Outgoing President Hassan Rouhani once recalled that wheat stocks in some provinces could support demand only for a maximum of two weeks when he took over from his predecessor in mid-2013.  

Government buyers, including the GTC, are playing a big role to maintain strategic stocks, but they are under pressure to import and allocate enough goods in the face of US sanctions.

While food trade is exempt from the sanctions, many foreign banks are reluctant to finance it for fear of drawing fire from the US government simply for doing business with Iran.

Wheat is Iran's most important crop, accounting for about half of its cultivated acreage and 70 percent of its grain output.

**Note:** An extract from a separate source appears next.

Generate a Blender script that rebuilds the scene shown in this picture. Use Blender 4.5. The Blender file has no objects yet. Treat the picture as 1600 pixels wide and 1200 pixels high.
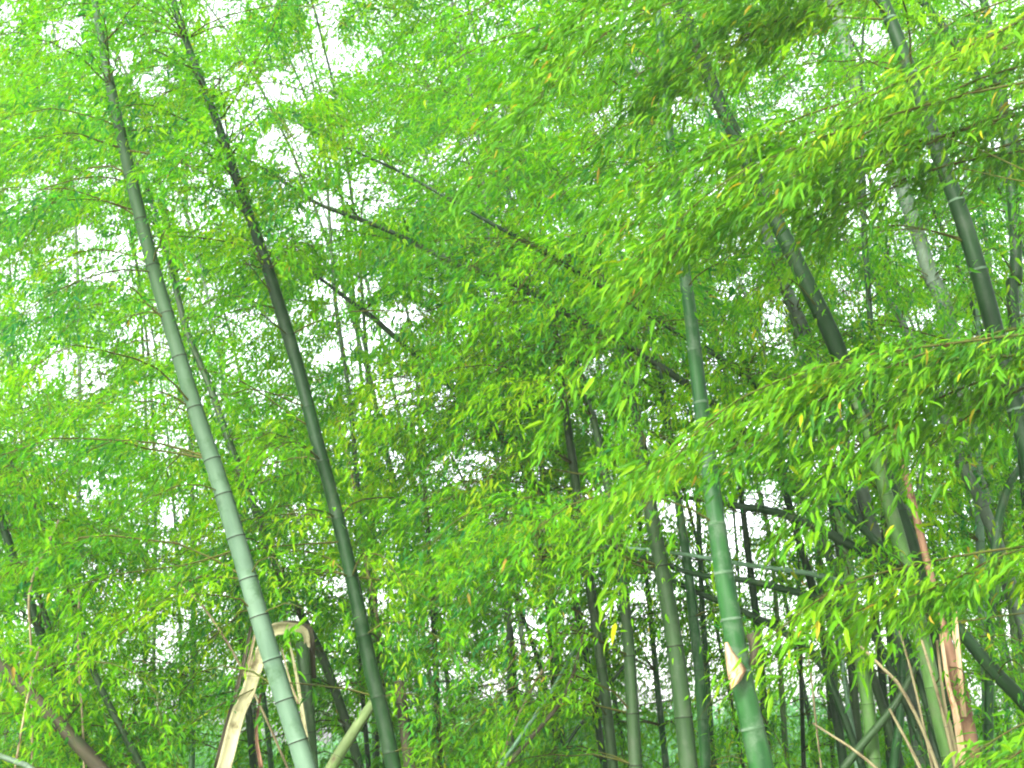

The country is estimated to consume around 15.5 million tonnes of wheat a year, but supplies have varied over years due to erratic domestic production.

Self-sufficiency in wheat has been a cornerstone of the country's food security policy in recent years. The Rouhani administration snapped the achievement last year when Iran imported more than 3 million tonnes of the strategic staple food at a cost of $3.8 billion.

For the current fiscal which began on March 20, Iran is running on a shortage of 30 percent which means the country has to import 5-6 million tonnes of wheat, head of the Commercial Services Office of the Ministry of Agriculture Jihad Hassan Abbasi Maroufan said.

"Due to the decrease in rainfall and the intensification of a protracted drought this year, it is predicted that wheat production will be close to 10 million tonnes and the guaranteed purchase of the crop by the government will be about seven million tonnes," he said.

To put this into perspective, the government bought 11.5 million tonnes of wheat from local farmers in 2019 when the country celebrated self-sufficiency in the food for the fourth year in a row.

"Given the deficit, at least five million tonnes of wheat must be imported, which requires the allocation of additional foreign exchange by the government in order to weather the drought condition this year," Abbasi Maroufan said.   

The bulk of the crop depends on seasonal precipitation, where irrigated wheat covers only one-third of the total area of 6.5 million hectares used for harvest, making yields subject to cycles of boom and bust.

However, while the government is apt to blame the situation entirely on drought and other climate extremes, some of the responsibility lies squarely on its own shoulders largely as a result of years of what critics say is mismanagement.  

According to a member of parliament's agriculture commission, Parviz Osati, one of the reasons for the sharp decline in guaranteed purchases is the low price which the government offers to Iranian farmers.

Agriculture Jihad Minister Kazem Khavazi boasted in April that the government had raised the price to 50,000 rials per kilograms or just $200 a tonne (if pegged to the dollar rate at the free market from which most commodity prices take their cue), an increase over the previous year when payments were as low as 25,000 rials.

"This step by the government will definitely help 800,000 rain-fed wheat cultivators produce some cost-effective crops," he said.

However, the raise has failed to convince farmers to sell their grain to the state, preferring instead to sell it to livestock breeders to use it as feed because they pay a much higher price.

Critics say imports mean paying a huge amount of money to dealers and small traders, while the government could easily increase the offered price for domestic crops.

"The current price has led to wheat being smuggled, hoarded and used for non-human consumption, and made us need more imports," Osati said.

Last year, Iran also had to import 1.5 million tonnes of barley, 700,000 tonnes of raw sugar and 4 to 5 million tonnes of corn.

With the outgoing government leaving the new administration with a tall order, it remains to be seen whether Iran's autarky program will be taken up from where it was abandoned and whether the new administrators will try to replenish stocks with domestic products or with imported goods.